Employment gains were broad-based across industries, with largest increases in business services, health care, education, construction and manufacturing. But auto manufacturing, government and wholesale trade all shrank.

Economists said the increase, the 91st consecutive monthly gain, was more than enough to keep up with population growth and put average job creation over the prior three months at 208,000, well above the 182,000 recorded in 2017.

But after weak hiring in March, April also underperformed, as economists had forecast a gain of 190,000 new jobs.

And the labor force participation rate fell to its lowest level since January, accounting for some of the drop in unemployment as people bowed out of the job hunt.

So the sudden fall in the jobless rate means the total size of the labor force was not increasing, which is likely to make it harder to find workers and could drive up inflation.

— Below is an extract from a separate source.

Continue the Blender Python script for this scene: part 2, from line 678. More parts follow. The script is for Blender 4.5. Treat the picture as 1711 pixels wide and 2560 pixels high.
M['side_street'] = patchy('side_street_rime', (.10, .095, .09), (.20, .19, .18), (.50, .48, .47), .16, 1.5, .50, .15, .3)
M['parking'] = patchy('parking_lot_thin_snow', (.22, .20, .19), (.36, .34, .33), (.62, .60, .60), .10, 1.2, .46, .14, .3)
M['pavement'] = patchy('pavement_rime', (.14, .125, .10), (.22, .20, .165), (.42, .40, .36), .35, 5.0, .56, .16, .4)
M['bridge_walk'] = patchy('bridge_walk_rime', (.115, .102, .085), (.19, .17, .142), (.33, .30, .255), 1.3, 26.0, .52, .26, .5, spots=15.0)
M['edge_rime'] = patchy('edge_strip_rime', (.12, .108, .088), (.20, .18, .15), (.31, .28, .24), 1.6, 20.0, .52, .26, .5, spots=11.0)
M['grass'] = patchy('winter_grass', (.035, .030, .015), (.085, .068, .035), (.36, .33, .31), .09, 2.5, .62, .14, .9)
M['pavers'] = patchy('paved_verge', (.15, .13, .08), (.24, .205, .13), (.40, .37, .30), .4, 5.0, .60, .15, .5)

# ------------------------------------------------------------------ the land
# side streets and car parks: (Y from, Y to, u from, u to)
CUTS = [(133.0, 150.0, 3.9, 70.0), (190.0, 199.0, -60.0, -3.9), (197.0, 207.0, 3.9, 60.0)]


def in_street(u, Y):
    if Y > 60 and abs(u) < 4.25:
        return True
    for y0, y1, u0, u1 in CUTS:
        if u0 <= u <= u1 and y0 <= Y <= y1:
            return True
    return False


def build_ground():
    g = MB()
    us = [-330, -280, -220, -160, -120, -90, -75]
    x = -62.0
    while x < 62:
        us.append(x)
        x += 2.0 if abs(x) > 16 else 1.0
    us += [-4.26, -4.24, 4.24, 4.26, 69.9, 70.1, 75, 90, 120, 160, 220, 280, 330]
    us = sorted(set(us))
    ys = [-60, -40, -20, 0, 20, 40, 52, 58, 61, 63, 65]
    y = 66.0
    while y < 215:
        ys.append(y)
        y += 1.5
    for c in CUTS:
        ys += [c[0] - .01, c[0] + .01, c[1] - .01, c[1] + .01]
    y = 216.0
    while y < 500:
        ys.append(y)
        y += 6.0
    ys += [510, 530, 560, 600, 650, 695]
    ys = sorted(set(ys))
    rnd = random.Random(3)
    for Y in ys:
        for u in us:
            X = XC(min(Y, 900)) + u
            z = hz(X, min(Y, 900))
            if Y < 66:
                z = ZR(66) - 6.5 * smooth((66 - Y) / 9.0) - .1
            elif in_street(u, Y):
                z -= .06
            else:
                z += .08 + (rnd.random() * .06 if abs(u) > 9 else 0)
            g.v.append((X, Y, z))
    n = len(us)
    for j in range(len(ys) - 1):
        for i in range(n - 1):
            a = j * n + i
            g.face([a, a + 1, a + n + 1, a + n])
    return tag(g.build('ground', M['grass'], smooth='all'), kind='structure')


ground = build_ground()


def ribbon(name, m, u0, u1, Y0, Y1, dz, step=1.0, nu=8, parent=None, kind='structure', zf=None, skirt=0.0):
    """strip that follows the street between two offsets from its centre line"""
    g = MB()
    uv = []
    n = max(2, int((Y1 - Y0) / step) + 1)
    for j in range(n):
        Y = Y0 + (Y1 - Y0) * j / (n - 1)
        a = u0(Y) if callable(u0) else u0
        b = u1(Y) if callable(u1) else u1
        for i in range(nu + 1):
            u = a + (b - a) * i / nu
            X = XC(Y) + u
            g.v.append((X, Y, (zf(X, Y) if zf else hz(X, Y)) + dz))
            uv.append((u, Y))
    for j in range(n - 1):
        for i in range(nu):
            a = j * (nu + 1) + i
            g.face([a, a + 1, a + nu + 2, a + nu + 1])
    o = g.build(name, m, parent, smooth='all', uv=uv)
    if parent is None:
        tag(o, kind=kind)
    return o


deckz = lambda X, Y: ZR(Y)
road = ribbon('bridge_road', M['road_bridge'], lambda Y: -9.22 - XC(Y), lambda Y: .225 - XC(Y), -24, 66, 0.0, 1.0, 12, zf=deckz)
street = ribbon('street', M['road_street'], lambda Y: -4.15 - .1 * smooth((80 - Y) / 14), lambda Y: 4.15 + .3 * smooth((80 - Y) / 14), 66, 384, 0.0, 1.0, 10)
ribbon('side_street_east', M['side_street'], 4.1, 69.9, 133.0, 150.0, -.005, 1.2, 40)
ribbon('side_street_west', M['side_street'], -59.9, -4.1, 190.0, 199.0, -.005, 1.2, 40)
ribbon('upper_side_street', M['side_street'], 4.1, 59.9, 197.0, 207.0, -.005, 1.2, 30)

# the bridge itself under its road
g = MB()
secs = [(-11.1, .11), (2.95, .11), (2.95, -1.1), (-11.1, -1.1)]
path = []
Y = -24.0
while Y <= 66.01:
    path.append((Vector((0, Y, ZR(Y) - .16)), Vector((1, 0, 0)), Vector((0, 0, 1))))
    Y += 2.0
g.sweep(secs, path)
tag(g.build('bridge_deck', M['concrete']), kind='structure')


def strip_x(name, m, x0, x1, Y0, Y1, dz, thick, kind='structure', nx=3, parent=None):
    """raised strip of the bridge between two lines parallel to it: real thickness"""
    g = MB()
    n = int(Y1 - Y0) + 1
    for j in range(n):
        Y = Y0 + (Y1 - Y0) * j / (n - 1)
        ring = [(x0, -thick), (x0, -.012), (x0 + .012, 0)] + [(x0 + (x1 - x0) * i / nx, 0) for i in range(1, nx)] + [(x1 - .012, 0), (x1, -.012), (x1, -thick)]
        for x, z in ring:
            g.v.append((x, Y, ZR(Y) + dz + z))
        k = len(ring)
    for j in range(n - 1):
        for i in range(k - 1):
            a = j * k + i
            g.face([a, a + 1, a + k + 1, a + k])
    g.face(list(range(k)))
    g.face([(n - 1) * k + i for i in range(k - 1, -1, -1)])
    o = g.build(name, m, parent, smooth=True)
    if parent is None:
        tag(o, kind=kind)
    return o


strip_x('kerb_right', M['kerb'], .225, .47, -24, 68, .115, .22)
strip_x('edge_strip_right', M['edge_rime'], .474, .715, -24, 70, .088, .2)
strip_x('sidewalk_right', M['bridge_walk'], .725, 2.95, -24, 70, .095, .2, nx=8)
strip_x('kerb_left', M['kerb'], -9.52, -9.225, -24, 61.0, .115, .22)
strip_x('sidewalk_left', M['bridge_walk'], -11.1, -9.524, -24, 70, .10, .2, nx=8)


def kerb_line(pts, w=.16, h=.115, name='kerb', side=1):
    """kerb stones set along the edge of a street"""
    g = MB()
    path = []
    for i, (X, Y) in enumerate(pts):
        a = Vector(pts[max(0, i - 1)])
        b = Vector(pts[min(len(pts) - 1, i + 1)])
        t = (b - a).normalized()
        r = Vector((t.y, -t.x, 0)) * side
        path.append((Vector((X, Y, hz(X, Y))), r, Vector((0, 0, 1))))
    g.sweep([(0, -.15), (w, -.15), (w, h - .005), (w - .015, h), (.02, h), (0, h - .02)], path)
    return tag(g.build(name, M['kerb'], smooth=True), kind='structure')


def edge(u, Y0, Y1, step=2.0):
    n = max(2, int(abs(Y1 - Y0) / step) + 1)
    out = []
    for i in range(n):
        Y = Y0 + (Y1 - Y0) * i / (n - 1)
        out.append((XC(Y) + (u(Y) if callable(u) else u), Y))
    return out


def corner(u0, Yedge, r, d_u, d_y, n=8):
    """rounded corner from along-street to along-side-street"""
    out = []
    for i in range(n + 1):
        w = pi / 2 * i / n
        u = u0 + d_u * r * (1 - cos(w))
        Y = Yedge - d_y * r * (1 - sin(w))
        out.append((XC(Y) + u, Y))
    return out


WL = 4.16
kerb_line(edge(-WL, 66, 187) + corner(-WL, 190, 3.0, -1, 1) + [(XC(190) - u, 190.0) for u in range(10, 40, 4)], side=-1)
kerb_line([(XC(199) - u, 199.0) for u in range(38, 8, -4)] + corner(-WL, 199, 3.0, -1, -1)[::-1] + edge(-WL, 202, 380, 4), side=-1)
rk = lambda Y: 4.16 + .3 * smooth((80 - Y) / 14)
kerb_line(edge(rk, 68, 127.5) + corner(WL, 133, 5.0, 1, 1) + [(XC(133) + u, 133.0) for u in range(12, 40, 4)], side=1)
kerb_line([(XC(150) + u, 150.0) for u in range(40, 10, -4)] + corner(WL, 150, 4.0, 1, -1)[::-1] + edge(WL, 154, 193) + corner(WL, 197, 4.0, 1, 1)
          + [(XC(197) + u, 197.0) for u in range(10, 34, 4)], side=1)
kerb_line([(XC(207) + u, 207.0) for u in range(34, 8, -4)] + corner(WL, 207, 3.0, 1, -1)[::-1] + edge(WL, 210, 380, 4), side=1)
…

Mickey Levy of Berenberg Capital Markets called the jobs report a “mixed bag” but said the unbroken string of hiring was “impressive.”

“Despite the turbulent financial markets, ongoing global trade uncertainties, and other challenges (rising input prices), firms remain sufficiently confident in the economic outlook to increase both hiring and investment,” he said in a client note.

Employers nationwide report the pool of available workers is drying up, forcing many to raise wages to attract qualified candidates, which raises concerns about inflation. The April jobs report, however, showed only modest wage pressures, with average hourly earnings up only 0.2 percent for the month, in line with analyst expectations.

The unemployment rate last dipped below four percent in 2000 but has not held below that level on a sustained basis since the 1960s, an era that preceded runaway inflation and years of economic pain.

The Federal Reserve this week signalled it would not overreact to an uptick in inflation but it could face mounting pressure to act more aggressively in the coming year.